A Flexible Method of Estimating Luminosity Functions

TL;DR

This paper introduces a Bayesian method using MCMC for estimating luminosity functions, offering more accurate confidence intervals and the ability to infer beyond survey limits compared to traditional maximum-likelihood approaches.

Contribution

It develops a flexible Bayesian approach with Gaussian mixture models and MCMC, improving luminosity function estimation and uncertainty quantification.

Findings

Bayesian confidence intervals are valid, unlike bootstrap-based ones.

The method accurately constrains luminosity functions beyond detection limits.

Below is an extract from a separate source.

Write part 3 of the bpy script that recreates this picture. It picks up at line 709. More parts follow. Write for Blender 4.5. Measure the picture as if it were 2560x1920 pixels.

It enables estimation of derived quantities like quasar density peaks.

Abstract

We describe a Bayesian approach to estimating luminosity functions. We derive the likelihood function and posterior probability distribution for the luminosity function, given the observed data, and we compare the Bayesian approach with maximum-likelihood by simulating sources from a Schechter function. For our simulations confidence intervals derived from bootstrapping the maximum-likelihood estimate can be too narrow, while confidence intervals derived from the Bayesian approach are valid. We develop our statistical approach for a flexible model where the luminosity function is modeled as a mixture of Gaussian functions. Statistical inference is performed using Markov chain Monte Carlo (MCMC) methods, and we describe a Metropolis-Hastings algorithm to perform the MCMC. The MCMC simulates random draws from the probability distribution of the luminosity function parameters, given the data, and we use a simulated data set to show how these random draws may be used to estimate the probability distribution for the luminosity function. In addition, we show how the MCMC output may be used to estimate the probability distribution of any quantities derived from the luminosity function, such as the peak in the space density of quasars. The Bayesian method we develop has the advantage that it is able to place accurate constraints on the luminosity function even beyond the survey detection limits, and that it provides a natural way of estimating the probability distribution of any quantities derived from the luminosity function, including those that rely on information beyond the survey detection limits.